C’è chi sceglie il “Giardino del ricordo”. Ma possono essere anche le acque dei mari, dei laghi e dei fiumi, vietati i centri abitati. Complice la crisi economica, cresce in Italia la scelta della cremazione dei defunti, che può portare anche alla diffusione delle ceneri, a partire proprio dai “Giardini del ricordo” individuati nei cimiteri. Ma il nostro Paese resta sostanzialmente ultimo in Europa, battuto solo dalla Grecia, dove il rito era vietato fino al 2016. Anche la cattolica Spagna sfiora un 50 per cento di cremazioni sul totale di decessi. Secondo l’elaborazione di Neodemos, dal 2000 al 2015 il ricorso alla cremazione, per l’estremo saluto ai propri cari, è passato dal 5 per cento ad oltre il 21 (quasi 140mila). «E oggi è stato superato il 23», dice Alessandro Bosi, segretario generale della Federazione nazionale imprese onoranze funebri. «C’è stata un’evoluzione a livello culturale e si è iniziato a valutare qualcosa in passato impensabile – sottolinea -, la chiesa cattolica ha sdoganato la cremazione e poi c’è una questione di costi».
IL CONFRONTO
Un’accelerazione sì, ma resta notevole il distacco dagli altri Paesi. Se in Giappone e in estremo oriente la cremazione è di fatto unico rito, rileva Neodemos che il primato in Europa spetta alla Svizzera (85 per cento). Appena dietro Slovenia, Svezia e Repubblica Ceca. Al 76 per cento la Gran Bretagna, al 55 la Germania. In Italia esistono numeri molto diversi. Se al centro il dato ricalca la media nazionale, al nord ha superato il 30 per cento, mentre il sud e le isole hanno numeri più contenuti. La legge ha riordinato la materia il 30 marzo 2001, prevedendo la possibilità di dispersione delle ceneri. Dispersione che può avvenire solo dietro autorizzazione dell’ufficiale di stato civile (come la cremazione) e che va attuata sulla base di espressa volontà del defunto. Alle Regioni spettano i piani di coordinamento sul territorio, ai Comuni la realizzazione degli impianti. Il meccanismo, di fatto, si è messo in moto una quindicina di anni fa.
LA SITUAZIONE
Gli impianti di cremazione sono 79. «Sono principalmente al centro-nord – spiega Alessandro Bosi -. La cremazione è possibile ovunque, l’affidamento in ambito domiciliare ovunque ma con qualche difficoltà, la dispersione solo nelle regioni che hanno deliberato in materia: tutte meno la Calabria. Di fatto, a seconda di dove vivi o muori puoi accedere ad un diritto. La Chiesa, nel “Resurgendum con Cristo” (2016, ndr), dice che la cremazione è possibile (pur ribadendo la preferenza della sepoltura, ndr), ma non è gradito l’affidamento domiciliare né la dispersione». Ad incidere sui numeri sembrano i costi. «Costa leggermente di più il funerale – dice Bosi -, perché influisce l’onere richiesto dal Comune per l’operazione di cremazione, attorno ai 600 euro, ma si risparmia sulla tumulazione, sia che decida di disperdere le ceneri o portarle a casa, sia che decida per la conservazione al cimitero: il costo del loculo è inferiore alla media di 2.500-2.700 euro. E in tempi di crisi la popolazione si è orientata così».

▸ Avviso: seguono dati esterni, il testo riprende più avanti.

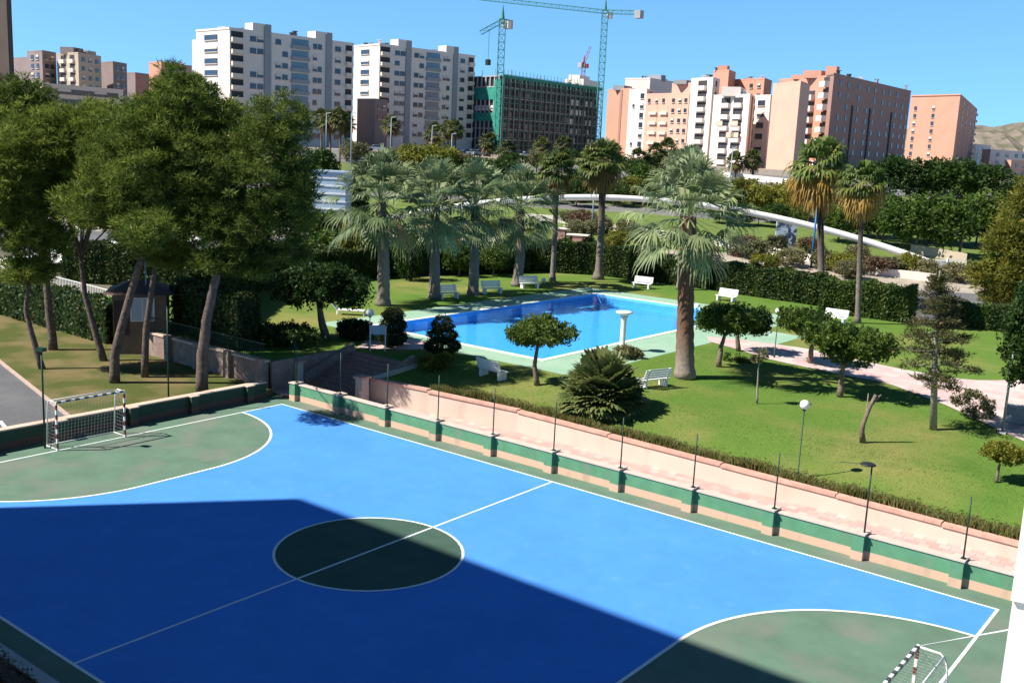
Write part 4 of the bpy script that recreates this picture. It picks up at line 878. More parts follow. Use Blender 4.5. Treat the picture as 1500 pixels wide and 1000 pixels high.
# ------------------------------------------------------------------ guard hut, white canopy, fence on the far left
hc = atz(205, 492, 1.4); g = thing('guard_hut', 'small hut with brown tiled hip roof and pale blue window behind the pines', 'hut', hc)
ang = atan2(kx.y, kx.x)+.25; ca, sa = cos(ang), sin(ang); hp = lambda x, y, z: hc+Vector((x*ca-y*sa, x*sa+y*ca, z))
MB().box(hp(0, 1.4, .55), (2.9, 2.4, 3.7), ang).build('wall', M['hut'], g)
rf = MB(); A = [hp(x, y, 2.402) for x, y in ((-1.9, -.3), (1.9, -.3), (1.9, 3.1), (-1.9, 3.1))]; B = [hp(-.5, 1.4, 3.05), hp(.5, 1.4, 3.05)]
rf.add(A+B, [(3, 2, 1, 0), (0, 1, 5, 4), (1, 2, 5), (2, 3, 4, 5), (3, 0, 4)]); rf.build('roof', M['roof_brown'], g)
fr = MB(); 
for x in (-.62, 0, .62): fr.box(hp(x+.15, .17, 1.5), (.07, .07, 1.3), ang)
for z in (.85, 2.15): fr.box(hp(.15, .17, z), (1.31, .07, .07), ang)
wf = fr.build('window', M['white'], g); MB().box(hp(.15, .185, 1.5), (1.2, .03, 1.25), ang).build('pane', M['louvre'], wf)  # pane in a flat pale blue
MB().box(hp(-1.0, .185, 1.0), (.8, .05, 2.0), ang).build('door', M['b_dark'], g)
p = atd(70, 386, 92); q = atd(196, 366, 92); g = thing('canopy', 'long white canopy roof seen between the pine trunks', 'canopy', (p+q)/2-Vector((0, 0, 3)))
d = (q-p).normalized(); nrm = Vector((-d.y, d.x, 0)).normalized()
mb = MB(); a_, b_ = p-d*14, q+d*9
mb.add([a_, b_, b_+nrm*5+Vector((0, 0, 1.0)), a_+nrm*5+Vector((0, 0, 1.0)), a_-Vector((0, 0, .15)), b_-Vector((0, 0, .15)), b_+nrm*5+Vector((0, 0, .85)), a_+nrm*5+Vector((0, 0, .85))], [(0, 1, 2, 3), (7, 6, 5, 4), (0, 4, 5, 1), (1, 5, 6, 2), (2, 6, 7, 3), (3, 7, 4, 0)]).build('roof', M['white'], g)
for i in range(6): c = a_.lerp(b_, (i+.5)/6)+nrm*.3; MB().bar(Vector((c.x, c.y, -.1)), c, .12).build('post', M['grey_pole'], g)
p = Vector((-58, 17.5, 0)); q = Vector((-36.5, 16.2, 0)); g = thing('picket_fence', 'white picket fence on a dark base beyond the pine lawn', 'fence', (p+q)/2)
mb = MB(); n = 90
for i in range(n): c = p.lerp(q, i/(n-1)); mb.bar(c+Vector((0, 0, 1.05)), c+Vector((0, 0, 2.0)), .05)
mb.bar(p+Vector((0, 0, 1.95)), q+Vector((0, 0, 1.95)), .05).bar(p+Vector((0, 0, 1.15)), q+Vector((0, 0, 1.15)), .05); mb.build('pickets', M['white'], g)
MB().bar(p+Vector((0, 0, .5)), q+Vector((0, 0, .5)), .25, 1.0).build('base', M['stone'], g)
b = col_at(486, 116); g = thing('louvred_kiosk', 'pale blue metal kiosk with horizontal louvres behind the left palms', 'kiosk', b); k = 112/1500
w_ = 50*k; mb = MB(); ang = atan2(kx.y, kx.x)-.1; tz = atd(490, 252, 112).z; hh_ = tz-b.z
MB().box(b+Vector((0, 0, hh_/2)), (w_, 3, hh_-.3), ang).build('body', M['louvre'], g)
for i in range(9): mb.box(b+Vector((0, 0, .5+i*hh_/9.5)), (w_+.12, 3.16, .16), ang)
mb.build('louvres', M['white'], g); MB().box(b+Vector((0, 0, hh_-.05)), (w_+.4, 3.4, .16), ang).build('roof', M['louvre'], g)

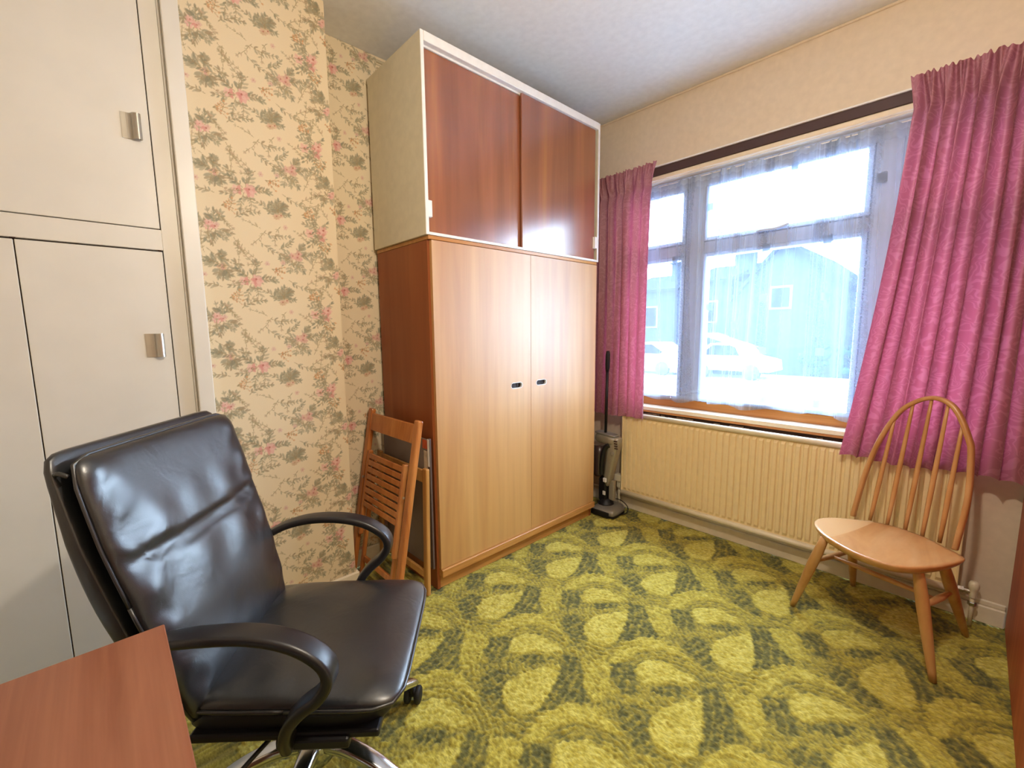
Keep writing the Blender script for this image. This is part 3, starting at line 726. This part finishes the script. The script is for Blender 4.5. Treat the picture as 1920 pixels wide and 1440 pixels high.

C’è un risvolto. «I Comuni hanno iniziato ad alzare le tariffe per il rilascio dei documenti per la dispersione. Dalla pratica più semplice di 50 euro per l’atto di affidamento si arriva a quasi mille euro». E un altro risvolto ancora. «Tutti vogliono un bel funerale – sottolinea Bosi -, ma pensando che la cassa verrà bruciata a volte si cerca di minimizzare la qualità della fornitura. Ma che venga bruciata o che sia chiusa al cimitero, la bara si vede comunque solo alla cerimonia, il momento in cui il defunto va onorato».